Il segreto della Ducati, racconta sempre Domenicali, è come quello della Coca Cola. Ognuno ne sa una parte, ma in pochi sanno la formula magica. Domenicali è uno di quelli (“In 30 anni e un po’ ne ho viste di cose”). “Un pezzo del segreto è quello di spostare ogni volta l’asticella per quanto sia già molto in alto – racconta – Ma in azienda noi siamo molto ingegneri. Alla base di tutto c’è l’idea di far dei prodotti straordinari sia nelle corse che nelle moto di serie. In questo momento la tecnologia è in grandissima ebollizione. Pensate ai sistemi di calcolo sia quelli per progettare che quelli da imbarcare sulle moto, ai software con la tematica dell’intelligenza artificiale. Se questa tecnologia la si incanala correttamente poi l’asticella si sposta davvero. Noi ci vediamo come dei sacerdoti che guardano e applicano questa religione che è la tecnica”. Quando si comincia a vincere e poi si continua a farlo subentrano nuovi rischi: “O uno diventa presuntuoso o diventa consapevole e noi cerchiamo in ogni modo di non diventare presuntuosi. Stiamo attraversando un ciclo positivo, ma dobbiamo essere realisti e lavorare perché nella formula magica la disciplina e il migliorarsi in continuazione è uno degli elementi. Raggiunto un certo livello gli avversari si fanno sempre più aggressivi e oggi siamo in un momento in cui non ci sono solo avversari totalmente noti, ma anche avversari nuovi come un paio di aziende cinesi che sono molto aggressive e noi dobbiamo stare attenti ai competitor presenti, ma anche a quelli che verranno”.

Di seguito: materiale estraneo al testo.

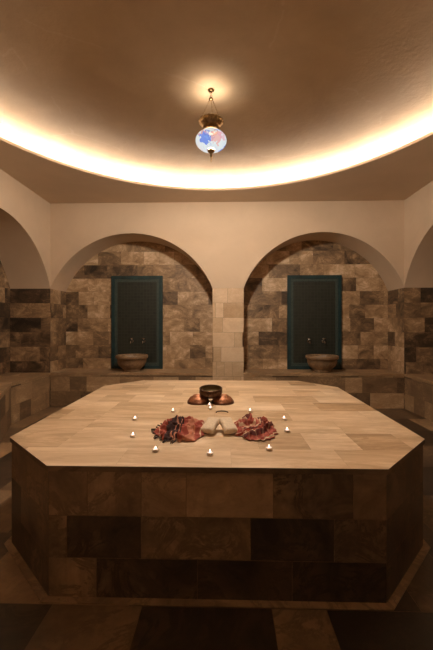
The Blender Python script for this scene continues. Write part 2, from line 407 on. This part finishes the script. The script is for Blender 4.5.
# front wall behind the camera, with a doorway
mb = MB()
mb.box((-3.9, YF-.2, 0), (-.5, YF, ZC+.02)); mb.box((.5, YF-.2, 0), (3.9, YF, ZC+.02)); mb.box((-.5, YF-.2, 2.1), (.5, YF, ZC+.02))
struct(mb.build('wall_front', M_PLAST))

# ceiling with the round cove
RC, CX, CY, VH = 2.78, -.13, 2.70, .23
mb = MB(); n = 144
def rect_hit(a):
    dx, dy = math.cos(a), math.sin(a); t = 1e9
    X0, X1, Y0, Y1 = -XW-.1, XW+.1, YF-.1, YB+.1
    if dx > 1e-9: t = min(t, (X1-CX)/dx)
    if dx < -1e-9: t = min(t, (X0-CX)/dx)
    if dy > 1e-9: t = min(t, (Y1-CY)/dy)
    if dy < -1e-9: t = min(t, (Y0-CY)/dy)
    return (CX+dx*t, CY+dy*t)
angs = [2*PI*i/n for i in range(n)]
for X in (-XW-.1, XW+.1):
    for Y in (YF-.1, YB+.1): angs.append(math.atan2(Y-CY, X-CX) % (2*PI))
angs.sort()
for i in range(len(angs)):
    a, b = angs[i], angs[(i+1) % len(angs)]
    pa, pb = rect_hit(a), rect_hit(b)
    mb.face([(CX+RC*math.cos(a), CY+RC*math.sin(a), ZC), (CX+RC*math.cos(b), CY+RC*math.sin(b), ZC), (*pb, ZC), (*pa, ZC)])
CE = struct(mb.build('ceiling', M_PLAST, recalc=False))
mb = MB()
mb.lathe([(RC, ZC), (RC, ZC+.035), (RC+.012, ZC+.035), (RC+.012, ZC+.006), (RC+.19, ZC+.006), (RC+.19, ZC+.12), (RC+.17, ZC+.175), (RC+.13, ZC+.21), (RC+.07, ZC+VH)], 144, (CX, CY, 0))
mb.build('cove_lip', M_PLAST, CE, recalc=False)
mb = MB()
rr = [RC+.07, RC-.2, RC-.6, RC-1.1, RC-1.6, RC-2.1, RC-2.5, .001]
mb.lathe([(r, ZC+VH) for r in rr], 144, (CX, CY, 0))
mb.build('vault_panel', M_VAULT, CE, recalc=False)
# LED strip lying in the cove trough
mb = MB(); seg = 144; mi = []
rs, zs, tr = RC+.10, ZC+.018, .008
for i in range(seg):
    a, b = 2*PI*i/seg, 2*PI*(i+1)/seg
    for k in range(6):
        def pt(an, kk):
            q = 2*PI*kk/6; r = rs+tr*math.cos(q); return (CX+r*math.cos(an), CY+r*math.sin(an), zs+tr*math.sin(q))
        mb.face([pt(a, k), pt(b, k), pt(b, k+1), pt(a, k+1)])
        s_ = math.sin((a+b)/2); mi.append(0 if s_ > .55 else 1 if s_ > -.1 else 2)
st = mb.build('light_strip', None, mats=M_STRIP, midx=mi, recalc=False)
tag(st, 'glowing ring of strip light hidden in the round ceiling cove', 'light strip')

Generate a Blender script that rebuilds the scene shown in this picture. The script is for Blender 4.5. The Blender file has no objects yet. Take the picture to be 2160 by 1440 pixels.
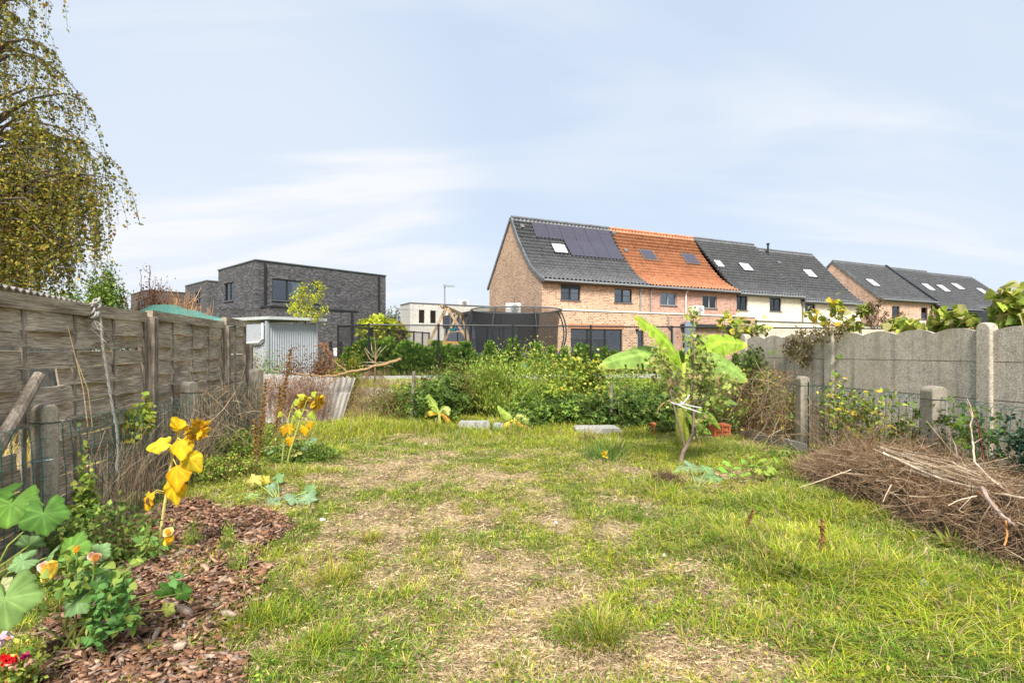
import bpy, math, random
import numpy as np
from mathutils import Vector, Matrix, Quaternion
R = math.radians
F, HZ, EYE = 1120.0, 740.0, 1.5          # focal length in photo pixels, horizon row, eye height
sc = bpy.context.scene
# ------------------------------------------------------------------ camera
cd = bpy.data.cameras.new("camera"); cam = bpy.data.objects.new("camera", cd)
sc.collection.objects.link(cam); sc.camera = cam
cam.location = (0, 0, EYE); cam.rotation_euler = (R(90), 0, 0)
cd.sensor_width = 36; cd.lens = F/2160*36; cd.shift_y = 20/2160; cd.clip_end = 3000; cd.clip_start = .05
# ------------------------------------------------------------------ sky
SUN_EL, SUN_AZ = 50, 180                 # azimuth clockwise from +Y : behind the camera
w = bpy.data.worlds.new("World"); sc.world = w; w.use_nodes = True
nt = w.node_tree; nt.nodes.clear()
N = nt.nodes.new; L = nt.links.new
out = N('ShaderNodeOutputWorld'); bg = N('ShaderNodeBackground'); L(bg.outputs[0], out.inputs[0])
sky = N('ShaderNodeTexSky'); sky.sky_type = 'NISHITA'; sky.sun_disc = False
sky.sun_elevation = R(SUN_EL); sky.sun_rotation = R(SUN_AZ); sky.air_density = 1.0; sky.dust_density = 1.5; sky.ozone_density = 1.2
tc = N('ShaderNodeTexCoord'); sx = N('ShaderNodeSeparateXYZ'); L(tc.outputs['Generated'], sx.inputs[0])
ad = N('ShaderNodeMath'); ad.operation = 'ADD'; L(sx.outputs[2], ad.inputs[0]); ad.inputs[1].default_value = .22
dx = N('ShaderNodeMath'); dx.operation = 'DIVIDE'; L(sx.outputs[0], dx.inputs[0]); L(ad.outputs[0], dx.inputs[1])
dy = N('ShaderNodeMath'); dy.operation = 'DIVIDE'; L(sx.outputs[1], dy.inputs[0]); L(ad.outputs[0], dy.inputs[1])
cx = N('ShaderNodeCombineXYZ'); L(dx.outputs[0], cx.inputs[0]); L(dy.outputs[0], cx.inputs[1])
mp = N('ShaderNodeMapping'); mp.inputs['Location'].default_value = (3.35, 1.2, 0); mp.inputs['Rotation'].default_value = (0, 0, R(18)); mp.inputs['Scale'].default_value = (.5, 1.5, 1); L(cx.outputs[0], mp.inputs[0])
no = N('ShaderNodeTexNoise'); no.inputs['Scale'].default_value = 1.25; no.inputs['Detail'].default_value = 6; no.inputs['Roughness'].default_value = .5; no.inputs['Distortion'].default_value = .7
L(mp.outputs[0], no.inputs[0])
cr = N('ShaderNodeMapRange'); cr.interpolation_type = 'SMOOTHSTEP'; cr.inputs[1].default_value = .44; cr.inputs[2].default_value = .7; L(no.outputs[0], cr.inputs[0])
# the two broad cloud banks of the day (directions), and the milky horizon
def lobe(d, c0, c1):
    v = Vector(d).normalized(); dt = N('ShaderNodeVectorMath'); dt.operation = 'DOT_PRODUCT'; L(tc.outputs['Generated'], dt.inputs[0]); dt.inputs[1].default_value = v
    m = N('ShaderNodeMapRange'); m.interpolation_type = 'SMOOTHSTEP'; m.inputs[1].default_value = c0; m.inputs[2].default_value = c1; L(dt.outputs['Value'], m.inputs[0]); return m.outputs[0]
l1 = lobe((-.5, 1, .3), .9, .995); l2 = lobe((.8, 1, .5), .95, 1.0)
def M(op, a, b, clamp=False):
    n = N('ShaderNodeMath'); n.operation = op; n.use_clamp = clamp
    for i, x in enumerate((a, b)):
        if isinstance(x, (int, float)): n.inputs[i].default_value = x
        else: L(x, n.inputs[i])
    return n.outputs[0]
hz = N('ShaderNodeMapRange'); hz.inputs[1].default_value = .0; hz.inputs[2].default_value = .32; hz.inputs[3].default_value = .62; hz.inputs[4].default_value = 0; hz.interpolation_type = 'SMOOTHSTEP'; L(sx.outputs[2], hz.inputs[0])
lob = M('ADD', M('MULTIPLY', l1, 1.0), M('MULTIPLY', l2, .5))
nf = M('ADD', M('MULTIPLY', cr.outputs[0], .7), .35)
cl = M('ADD', M('MULTIPLY', lob, nf), M('MULTIPLY', cr.outputs[0], .35), True)
cl = M('ADD', cl, M('MULTIPLY', hz.outputs[0], .6), True)
cl = M('ADD', cl, .04, True)
mxs = N('ShaderNodeMixRGB'); L(cl, mxs.inputs[0]); L(sky.outputs[0], mxs.inputs[1]); mxs.inputs[2].default_value = (5.2, 5.35, 5.6, 1)
hs = N('ShaderNodeMixRGB'); hs.inputs[0].default_value = .85; hs.inputs[2].default_value = (3.8, 4.5, 5.5, 1)   # thin high veil over the blue
L(sky.outputs[0], hs.inputs[1]); L(hs.outputs[0], mxs.inputs[1])
L(mxs.outputs[0], bg.inputs[0]); bg.inputs[1].default_value = .057
# ------------------------------------------------------------------ sun (veiled)
sd = bpy.data.lights.new("sun", 'SUN'); sd.energy = 2.4; sd.angle = R(20); sd.color = (1, .95, .87)
sun = bpy.data.objects.new("sun", sd); sc.collection.objects.link(sun)
az, el = R(SUN_AZ), R(SUN_EL)
sv = Vector((math.sin(az)*math.cos(el), math.cos(az)*math.cos(el), math.sin(el)))
sun.rotation_euler = sv.to_track_quat('Z', 'Y').to_euler()
sc.view_settings.view_transform = 'Standard'; sc.view_settings.look = 'None'; sc.view_settings.exposure = 1.66; sc.view_settings.gamma = 1
sc.render.engine = 'CYCLES'
c = sc.cycles; c.max_bounces = 6; c.diffuse_bounces = 3; c.glossy_bounces = 3; c.transmission_bounces = 4; c.transparent_max_bounces = 12; c.caustics_reflective = False; c.caustics_refractive = False

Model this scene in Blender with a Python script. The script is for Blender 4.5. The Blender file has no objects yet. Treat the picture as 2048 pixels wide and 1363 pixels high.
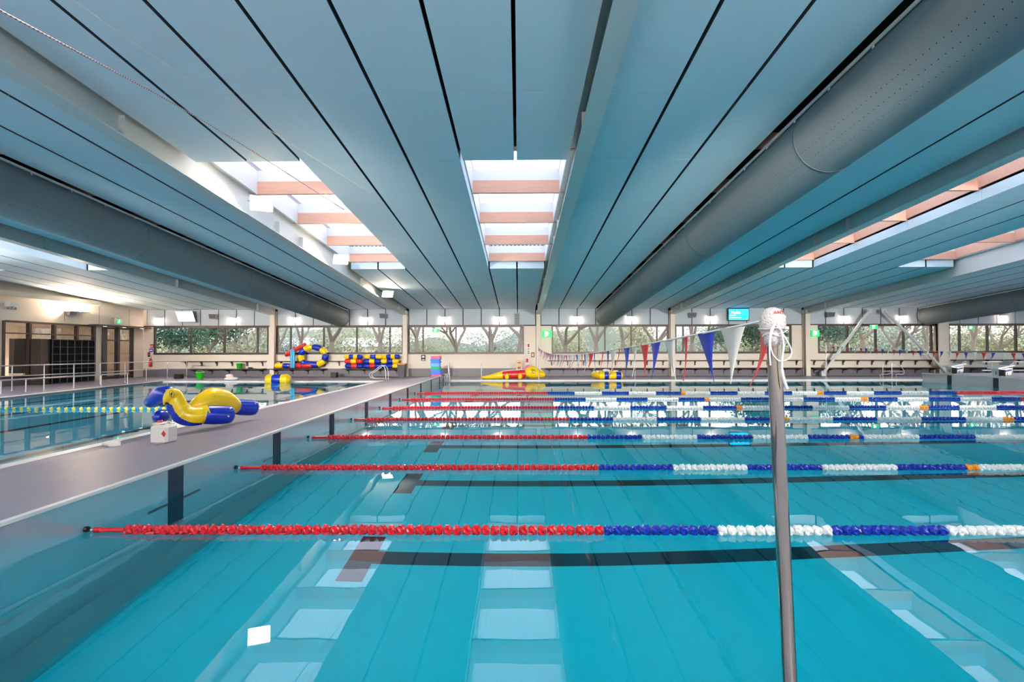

Oltre a Bagnaia c’è di più verrebbe da dire. E quel di più è l’Adrian Newey di Borgo Panigale: “Gigi Dall’Igna è un elemento fondamentale. Il regista degli ultimi 10 anni, molto bravo a utilizzare tutti gli ingredienti della ricetta che già c’erano qui. È stato intelligente, ha portato una sola persona dall’esterno e ha sfruttato chi già era con noi. È vero che nel 2013 le performance erano molto scarse, ma c’era molta confusione organizzativa. Gigi è stato bravissimo a riorganizzare, portare il suo contributo e usare le competenze di progettazione motore e veicolo che ha trovato, valorizzando un talento che c’era e scoprendone di nuovi. Siamo cresciuti molto sulla parte software, sull’aerodinamica, sulla comprensione della dinamica del veicolo, sulle simulazioni… Anche Gigi è molto scientifico nel suo approccio alle cose”. Paura che arrivi qualcuno a portarselo via? “È sempre possibile, ma non ho paura perché mi fido di lui. E poi anche se ci portano via la gente non riescono a replicare la formula. L’intelligenza è distribuita. La Ducati può far senza Domenicali, senza Dall’Igna e può continuare ad andare bene perché sono tante le persone che sanno come farla funzionare”.